Venezuela's Foreign Minister Yván Gil told his Argentine colleague Gerardo Werthein on social media he had no morals to talk about Venezuela and insisted that the latter's true legacy lay in the fortunes amassed in the shadow of any opportunist government and under the complicity of the darkest dictatorship that devastated Argentina. Gil also insisted that Buenos Aires' terrorist plans had ”failed categorically, just as any attempt to impose their hypocrisy and arrogance on us will fail.
In Gil's view, ”Mr. Gerardo Werthein, current Chancellor of the grotesque political experiment represented by (President Javier) Milei, personifies a historical shame for the people of that South American nation. Gil also claimed that Werthein had no morals to talk about Venezuela and even less to question our Public Powers and our Attorney General.
He also suggested his Argentine counterpart took some lessons in dignity, that which the Wertheins, in decades of usufructing Argentina, never had. Werthein's shady history does not begin or end with money laundering, Gil also pointed out. No, his real legacy is in the fortunes amassed in the shadow of any opportunistic government and under the complicity of the darkest dictatorship that devastated Argentina, he went on.
That wealth he holds is impregnated with the blood of tens of thousands of innocent people, murdered and tortured during the most tragic years of Argentina's history, the Bolivarian official further stressed.
The Wertheins are not only a surname: they are an emblem of looting, corruption, and human misery. Their impact on Argentine society places them as undisputed leaders of, indeed, a true financial and moral underworld, dragging along with them a government that has only been an expert in collecting international ridicule while sharpening its claws for new opportunities of plundering and laundering illicit capitals,” Gil also noted.

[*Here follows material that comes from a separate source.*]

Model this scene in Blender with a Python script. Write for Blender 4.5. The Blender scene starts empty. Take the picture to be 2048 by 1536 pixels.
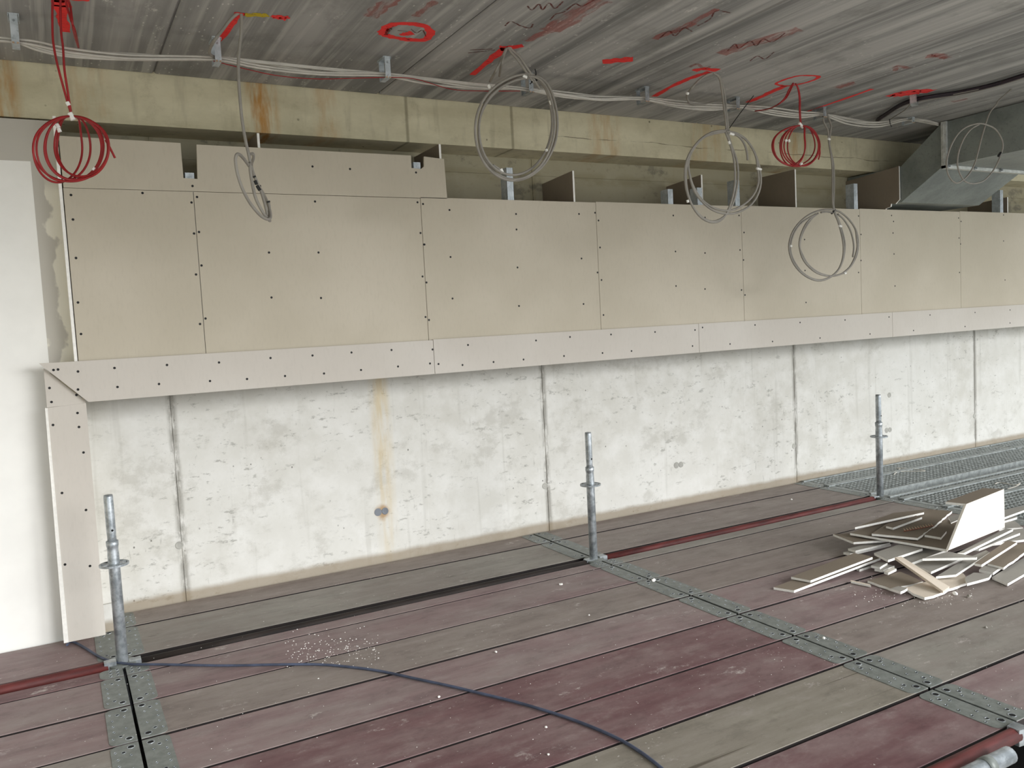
import bpy, bmesh, math, random
from mathutils import Vector, Matrix
random.seed(7)
C = bpy.context.scene.collection
sc = bpy.context.scene

# ------------------------------------------------------------------ camera
F_PX, YAW, PITCH, ROLL, CAM_H = 1659.14, 0.501373, -0.0716949, -0.0522413, 1.42
fw = Vector((math.sin(YAW)*math.cos(PITCH), math.cos(YAW)*math.cos(PITCH), math.sin(PITCH)))
r0 = Vector((math.cos(YAW), -math.sin(YAW), 0)); u0 = r0.cross(fw)
rt = r0*math.cos(ROLL)+u0*math.sin(ROLL); up = -r0*math.sin(ROLL)+u0*math.cos(ROLL)
EYE = Vector((0, 0, CAM_H))
cam = bpy.data.objects.new('camera', bpy.data.cameras.new('camera')); C.objects.link(cam)
cam.data.sensor_width = 36.0; cam.data.lens = F_PX/2048*36; cam.data.clip_start = 0.02
cam.matrix_world = Matrix.Translation(EYE) @ Matrix((rt, up, -fw)).transposed().to_4x4()
sc.camera = cam

# ------------------------------------------------------------------ light: overcast daylight through the open sides of the floor
world = bpy.data.worlds.new('sky'); sc.world = world; world.use_nodes = True
bg = world.node_tree.nodes['Background']
bg.inputs[0].default_value = (0.90, 0.96, 1.0, 1); bg.inputs[1].default_value = 2.0
def area(name, loc, rot, sx, sy, power, col=(1, 1, 1)):
    l = bpy.data.lights.new(name, 'AREA'); l.shape = 'RECTANGLE'; l.size = sx; l.size_y = sy; l.energy = power; l.color = col
    o = bpy.data.objects.new(name, l); C.objects.link(o); o.location = loc; o.rotation_euler = rot; return o
sun = bpy.data.lights.new('hazy_sun', 'SUN'); sun.energy = 3.7; sun.angle = math.radians(34); sun.color = (0.98, 0.985, 1.0)
so = bpy.data.objects.new('hazy_sun', sun); C.objects.link(so)
SAZ, SEL = math.radians(30), math.radians(19)      # from behind the camera, to its right, low under the slab edge
so.rotation_euler = Vector((-math.sin(SAZ)*math.cos(SEL), math.cos(SAZ)*math.cos(SEL), -math.sin(SEL))).to_track_quat('-Z', 'Y').to_euler()
sc.view_settings.view_transform = 'Standard'; sc.view_settings.look = 'None'
sc.view_settings.exposure = 0.0; sc.view_settings.gamma = 1.0; sc.view_settings.use_curve_mapping = False

# ------------------------------------------------------------------ from a pixel of the photograph to a point on a real plane
def ray(x, y): return fw + rt*((x-1024)/F_PX) - up*((y-768)/F_PX)
def at_z(x, y, z=0.0):
    d = ray(x, y); return EYE + d*((z-CAM_H)/d.z)
def at_y(x, y, Y):
    d = ray(x, y); return EYE + d*(Y/d.y)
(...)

Werthein was included as a person of interest in the investigation opened by the Venezuelan Judiciary in the case of the Gendarmería Nacional (Border Guard) First Corporal Nahuel Gallo arrested in Caracas on espionage charges when he tried to enter the country to visit his romantic partner and the child they have in common. Argentina's Security Minister Patricia Bullrich was also linked to the investigation. Gallo's alleged links with members of the Venezuelan ultra-right wing who plan destabilizing terrorist acts are under probe, Caracas authorities also said.

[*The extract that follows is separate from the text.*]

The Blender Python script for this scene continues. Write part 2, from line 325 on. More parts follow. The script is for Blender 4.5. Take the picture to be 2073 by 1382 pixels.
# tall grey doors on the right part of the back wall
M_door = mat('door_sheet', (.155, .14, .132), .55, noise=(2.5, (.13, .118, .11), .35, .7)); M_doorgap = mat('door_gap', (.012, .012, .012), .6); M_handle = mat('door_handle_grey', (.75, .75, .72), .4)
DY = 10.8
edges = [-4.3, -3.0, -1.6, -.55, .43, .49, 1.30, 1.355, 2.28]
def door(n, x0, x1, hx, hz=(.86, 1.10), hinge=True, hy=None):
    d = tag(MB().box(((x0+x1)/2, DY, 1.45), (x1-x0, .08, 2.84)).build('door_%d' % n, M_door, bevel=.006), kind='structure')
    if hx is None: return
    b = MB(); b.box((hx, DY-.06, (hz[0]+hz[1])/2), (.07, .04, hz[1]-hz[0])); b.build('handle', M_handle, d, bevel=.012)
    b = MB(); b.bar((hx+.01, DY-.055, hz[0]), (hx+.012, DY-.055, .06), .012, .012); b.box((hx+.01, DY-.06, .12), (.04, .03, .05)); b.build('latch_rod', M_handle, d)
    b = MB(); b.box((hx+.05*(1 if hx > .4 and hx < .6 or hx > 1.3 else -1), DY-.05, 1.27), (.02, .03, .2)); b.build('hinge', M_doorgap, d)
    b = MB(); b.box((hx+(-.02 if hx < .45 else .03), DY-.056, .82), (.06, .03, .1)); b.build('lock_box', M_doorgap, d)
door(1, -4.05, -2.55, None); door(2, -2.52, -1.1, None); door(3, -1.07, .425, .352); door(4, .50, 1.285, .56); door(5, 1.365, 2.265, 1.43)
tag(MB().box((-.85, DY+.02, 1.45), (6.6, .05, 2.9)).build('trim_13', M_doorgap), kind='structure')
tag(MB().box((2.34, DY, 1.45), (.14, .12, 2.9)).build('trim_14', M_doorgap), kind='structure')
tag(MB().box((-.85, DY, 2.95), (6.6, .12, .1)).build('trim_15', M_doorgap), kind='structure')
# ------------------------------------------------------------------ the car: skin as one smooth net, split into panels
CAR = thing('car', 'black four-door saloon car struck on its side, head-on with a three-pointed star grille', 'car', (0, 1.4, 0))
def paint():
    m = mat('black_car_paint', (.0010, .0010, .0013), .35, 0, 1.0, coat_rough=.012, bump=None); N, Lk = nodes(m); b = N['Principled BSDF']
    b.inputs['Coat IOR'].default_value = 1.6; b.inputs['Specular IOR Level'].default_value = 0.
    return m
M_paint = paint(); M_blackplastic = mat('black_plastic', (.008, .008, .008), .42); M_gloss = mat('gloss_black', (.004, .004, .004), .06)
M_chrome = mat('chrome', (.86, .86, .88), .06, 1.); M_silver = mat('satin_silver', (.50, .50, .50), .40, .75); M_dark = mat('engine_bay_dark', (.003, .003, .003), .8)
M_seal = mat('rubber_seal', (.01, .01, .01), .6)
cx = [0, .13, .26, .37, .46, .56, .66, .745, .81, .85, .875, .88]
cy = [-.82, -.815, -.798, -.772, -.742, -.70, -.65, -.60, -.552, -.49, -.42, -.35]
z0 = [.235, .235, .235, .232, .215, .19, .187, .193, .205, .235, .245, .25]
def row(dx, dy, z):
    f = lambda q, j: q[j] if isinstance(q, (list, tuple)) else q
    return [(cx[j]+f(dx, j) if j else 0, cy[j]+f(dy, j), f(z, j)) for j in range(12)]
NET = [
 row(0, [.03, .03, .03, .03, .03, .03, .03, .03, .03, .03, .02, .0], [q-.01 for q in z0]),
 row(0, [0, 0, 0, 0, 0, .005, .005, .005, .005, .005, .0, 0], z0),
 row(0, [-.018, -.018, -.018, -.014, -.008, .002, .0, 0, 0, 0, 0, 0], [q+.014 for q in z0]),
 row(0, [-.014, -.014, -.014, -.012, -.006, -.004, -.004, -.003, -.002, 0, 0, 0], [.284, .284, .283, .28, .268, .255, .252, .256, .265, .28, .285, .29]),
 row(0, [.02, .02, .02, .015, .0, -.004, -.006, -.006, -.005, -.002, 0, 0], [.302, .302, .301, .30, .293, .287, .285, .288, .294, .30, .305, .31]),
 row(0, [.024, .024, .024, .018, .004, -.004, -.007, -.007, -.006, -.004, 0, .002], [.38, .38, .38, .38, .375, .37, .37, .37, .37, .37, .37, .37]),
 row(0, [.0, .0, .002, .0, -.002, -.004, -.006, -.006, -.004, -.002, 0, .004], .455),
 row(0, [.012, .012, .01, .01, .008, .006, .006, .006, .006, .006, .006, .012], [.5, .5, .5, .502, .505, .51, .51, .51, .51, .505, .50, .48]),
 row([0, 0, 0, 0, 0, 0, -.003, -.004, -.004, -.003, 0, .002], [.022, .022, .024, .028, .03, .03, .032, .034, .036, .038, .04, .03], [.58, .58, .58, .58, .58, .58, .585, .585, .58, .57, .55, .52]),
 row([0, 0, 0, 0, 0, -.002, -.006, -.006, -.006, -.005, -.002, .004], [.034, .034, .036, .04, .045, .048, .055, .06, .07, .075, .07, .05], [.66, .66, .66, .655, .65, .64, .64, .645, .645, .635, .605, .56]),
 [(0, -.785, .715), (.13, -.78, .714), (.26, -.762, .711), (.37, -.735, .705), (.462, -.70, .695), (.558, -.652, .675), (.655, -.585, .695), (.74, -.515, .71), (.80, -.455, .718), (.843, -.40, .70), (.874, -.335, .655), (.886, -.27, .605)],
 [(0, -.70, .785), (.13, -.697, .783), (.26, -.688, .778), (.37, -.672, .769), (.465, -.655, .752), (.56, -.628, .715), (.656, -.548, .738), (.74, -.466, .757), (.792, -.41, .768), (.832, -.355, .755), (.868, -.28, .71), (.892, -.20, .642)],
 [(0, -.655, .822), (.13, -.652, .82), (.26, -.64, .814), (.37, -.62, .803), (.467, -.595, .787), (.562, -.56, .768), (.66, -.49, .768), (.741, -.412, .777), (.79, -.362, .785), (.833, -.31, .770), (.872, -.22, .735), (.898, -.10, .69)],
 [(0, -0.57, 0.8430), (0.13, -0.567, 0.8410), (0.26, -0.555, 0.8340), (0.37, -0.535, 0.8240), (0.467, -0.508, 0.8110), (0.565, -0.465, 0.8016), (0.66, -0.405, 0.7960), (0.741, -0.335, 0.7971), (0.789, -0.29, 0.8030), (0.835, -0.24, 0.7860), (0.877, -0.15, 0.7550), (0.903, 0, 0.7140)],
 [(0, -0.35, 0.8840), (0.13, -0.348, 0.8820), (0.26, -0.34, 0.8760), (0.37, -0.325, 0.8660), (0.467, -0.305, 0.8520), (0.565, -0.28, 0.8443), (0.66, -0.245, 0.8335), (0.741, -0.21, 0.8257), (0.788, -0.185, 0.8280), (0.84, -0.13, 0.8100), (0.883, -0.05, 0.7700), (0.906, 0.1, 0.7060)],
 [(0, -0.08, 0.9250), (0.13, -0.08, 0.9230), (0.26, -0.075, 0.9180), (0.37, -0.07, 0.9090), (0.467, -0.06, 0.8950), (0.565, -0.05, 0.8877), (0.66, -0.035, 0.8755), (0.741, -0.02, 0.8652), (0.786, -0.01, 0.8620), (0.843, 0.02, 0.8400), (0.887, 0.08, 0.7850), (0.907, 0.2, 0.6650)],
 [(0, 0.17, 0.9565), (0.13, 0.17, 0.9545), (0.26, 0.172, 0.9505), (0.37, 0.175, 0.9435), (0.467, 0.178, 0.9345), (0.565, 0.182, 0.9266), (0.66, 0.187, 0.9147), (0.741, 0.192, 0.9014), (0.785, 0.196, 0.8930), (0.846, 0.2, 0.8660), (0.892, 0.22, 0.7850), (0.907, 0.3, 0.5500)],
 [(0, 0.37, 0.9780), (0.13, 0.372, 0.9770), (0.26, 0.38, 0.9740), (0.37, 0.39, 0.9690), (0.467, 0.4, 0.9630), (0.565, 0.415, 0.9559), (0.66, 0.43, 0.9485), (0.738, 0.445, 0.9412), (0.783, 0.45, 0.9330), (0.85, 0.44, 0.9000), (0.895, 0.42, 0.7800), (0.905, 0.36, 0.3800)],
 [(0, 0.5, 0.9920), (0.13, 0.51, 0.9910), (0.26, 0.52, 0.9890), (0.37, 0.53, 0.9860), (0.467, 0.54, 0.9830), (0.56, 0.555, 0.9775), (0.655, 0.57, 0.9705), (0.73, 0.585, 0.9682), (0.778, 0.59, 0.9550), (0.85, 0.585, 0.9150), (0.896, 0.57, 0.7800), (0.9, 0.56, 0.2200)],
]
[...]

According to the Chavista regime, Gallo was sent to extract the asylum seekers of the opposition Vente Venezuela party of disenfranchised leader María Corina Machado who remain in what used to be Argentina's Embassy now guarded by Brazil after the diplomatic breakup.
Venezuelan Attorney General Tarek William Saab ratified the principle of the Bolivarian Government for the defense of sovereignty and against imperialism. He also dubbed Werthein a spokesman of the Argentine underworld and a man born in a 'golden cradle' and representative in foreign affairs of a government that is a laughing stock worldwide for its submission to the US and Israel.

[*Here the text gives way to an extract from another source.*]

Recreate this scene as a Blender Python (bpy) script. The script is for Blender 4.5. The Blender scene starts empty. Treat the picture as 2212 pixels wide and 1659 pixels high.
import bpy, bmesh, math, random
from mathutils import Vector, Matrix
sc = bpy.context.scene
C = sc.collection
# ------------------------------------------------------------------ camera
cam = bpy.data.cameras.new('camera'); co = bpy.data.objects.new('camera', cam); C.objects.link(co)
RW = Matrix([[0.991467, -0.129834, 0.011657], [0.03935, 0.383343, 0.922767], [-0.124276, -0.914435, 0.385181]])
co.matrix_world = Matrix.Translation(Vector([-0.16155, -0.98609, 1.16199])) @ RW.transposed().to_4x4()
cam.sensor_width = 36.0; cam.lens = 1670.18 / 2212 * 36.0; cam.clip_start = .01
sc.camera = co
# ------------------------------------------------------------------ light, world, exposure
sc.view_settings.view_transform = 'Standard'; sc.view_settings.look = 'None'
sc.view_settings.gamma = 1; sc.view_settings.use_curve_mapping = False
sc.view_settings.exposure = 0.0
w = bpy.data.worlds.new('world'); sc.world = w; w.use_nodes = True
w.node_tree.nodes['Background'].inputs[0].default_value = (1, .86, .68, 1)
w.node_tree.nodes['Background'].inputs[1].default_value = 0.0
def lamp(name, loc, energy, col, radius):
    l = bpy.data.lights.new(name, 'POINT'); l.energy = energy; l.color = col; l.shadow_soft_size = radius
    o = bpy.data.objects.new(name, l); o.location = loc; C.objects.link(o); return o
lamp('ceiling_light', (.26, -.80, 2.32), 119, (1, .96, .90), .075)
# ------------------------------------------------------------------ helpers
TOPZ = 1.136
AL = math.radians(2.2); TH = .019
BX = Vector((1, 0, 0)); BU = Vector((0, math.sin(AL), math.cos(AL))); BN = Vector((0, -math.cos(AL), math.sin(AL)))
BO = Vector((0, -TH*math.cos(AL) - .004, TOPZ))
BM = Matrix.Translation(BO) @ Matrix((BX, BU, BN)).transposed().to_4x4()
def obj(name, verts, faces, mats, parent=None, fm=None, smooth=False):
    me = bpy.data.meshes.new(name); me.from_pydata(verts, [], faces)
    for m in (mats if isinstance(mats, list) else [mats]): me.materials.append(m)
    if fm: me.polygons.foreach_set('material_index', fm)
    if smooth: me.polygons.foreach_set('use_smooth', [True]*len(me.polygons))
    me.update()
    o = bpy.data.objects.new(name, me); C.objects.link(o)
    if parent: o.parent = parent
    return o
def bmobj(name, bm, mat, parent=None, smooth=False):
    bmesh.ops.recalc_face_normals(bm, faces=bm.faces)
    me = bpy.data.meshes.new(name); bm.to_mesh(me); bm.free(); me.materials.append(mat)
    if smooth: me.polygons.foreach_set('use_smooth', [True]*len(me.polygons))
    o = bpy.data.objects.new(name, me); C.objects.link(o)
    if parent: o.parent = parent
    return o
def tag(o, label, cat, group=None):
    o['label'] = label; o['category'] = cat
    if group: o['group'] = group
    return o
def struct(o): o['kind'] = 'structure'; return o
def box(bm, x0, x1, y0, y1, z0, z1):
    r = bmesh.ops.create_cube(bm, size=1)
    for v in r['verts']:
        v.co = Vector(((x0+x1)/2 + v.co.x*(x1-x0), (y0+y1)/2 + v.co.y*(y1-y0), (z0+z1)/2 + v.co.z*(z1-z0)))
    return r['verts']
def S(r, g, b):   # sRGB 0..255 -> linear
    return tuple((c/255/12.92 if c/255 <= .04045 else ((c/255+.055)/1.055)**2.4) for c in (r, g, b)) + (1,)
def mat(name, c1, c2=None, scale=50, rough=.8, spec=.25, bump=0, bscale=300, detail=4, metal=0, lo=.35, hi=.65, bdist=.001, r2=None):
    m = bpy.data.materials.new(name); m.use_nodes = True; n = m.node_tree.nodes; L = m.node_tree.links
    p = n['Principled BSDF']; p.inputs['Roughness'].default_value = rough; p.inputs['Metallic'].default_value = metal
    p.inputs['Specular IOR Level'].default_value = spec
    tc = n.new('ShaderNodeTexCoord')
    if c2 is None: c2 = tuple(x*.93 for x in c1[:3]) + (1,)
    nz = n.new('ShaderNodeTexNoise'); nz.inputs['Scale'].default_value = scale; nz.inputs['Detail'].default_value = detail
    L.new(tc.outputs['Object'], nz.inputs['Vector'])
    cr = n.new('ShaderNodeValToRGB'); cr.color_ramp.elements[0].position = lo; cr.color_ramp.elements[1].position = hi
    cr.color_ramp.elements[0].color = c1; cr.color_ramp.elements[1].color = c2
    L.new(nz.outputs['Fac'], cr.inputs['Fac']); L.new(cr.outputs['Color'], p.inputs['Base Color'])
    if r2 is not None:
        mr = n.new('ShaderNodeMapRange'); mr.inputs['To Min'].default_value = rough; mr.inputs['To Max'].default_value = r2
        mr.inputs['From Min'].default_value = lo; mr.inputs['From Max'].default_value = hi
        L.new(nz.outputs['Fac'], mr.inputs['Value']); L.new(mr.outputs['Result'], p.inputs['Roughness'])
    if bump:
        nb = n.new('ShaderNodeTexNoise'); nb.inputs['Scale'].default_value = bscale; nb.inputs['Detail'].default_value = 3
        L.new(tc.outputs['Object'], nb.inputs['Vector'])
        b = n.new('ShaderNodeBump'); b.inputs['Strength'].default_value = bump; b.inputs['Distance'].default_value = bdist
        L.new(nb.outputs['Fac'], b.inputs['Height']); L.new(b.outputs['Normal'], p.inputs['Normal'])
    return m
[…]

You, Mr. Werthein will surely not face the Law soon, because the Argentine justice is co-opted by the Macrism that today circumstantially is on your side, but that will not be forever. When the time comes, the Argentine people will seek justice in the face of all the outrages and abuses of a pranato of which you are the international spokesman, he underlined. History will put everyone in their place, but you and your henchmen have already entered -through the back door- the garbage dump of the underworld.
Also Monday, Caracas rejected Argentina's Judge Ariel Lijo's measure against Nicaraguan President Daniel Ortega, his Vice-President wife Rosario Murillo, and other high-ranking officials in Managua. Venezuela categorically rejects the use of the principle of universal jurisdiction for political purposes, a maneuver that violates the fundamental principles of sovereignty and non-interference in the internal affairs of States enshrined in international law.
On Monday, Lijo ordered the international arrest of Ortega and Murillo for their alleged responsibility in human rights violations committed in the Central American country. Lijo is President Javier Milei's pick for the Supreme Court vacancy left by Justice Juan Carlos Maqueda who last week reached the mandatory retirement age of 75. He still needs the Senate's nod.
On a hectic last working day of the year, President Nicolás Maduro's regime Monday released 138 political prisoners who had been held since the incidents following the controversial July 28 elections which the incumbent claims to have won, as does the opposition candidate Edmundo González Urrutia. As many as 59 inmates were released from Tocorón and 79 from the Tocuyito prisons, including 19 women.
The beneficiaries of the measure were requested to sign documents admitting that their human rights were respected. Otherwise, they would remain in detention, it was reported. The NGO Penal Forum speaks of 1,849 political prisoners nationwide but reckoned that such a figure needed updating after 956 releases in the last few days.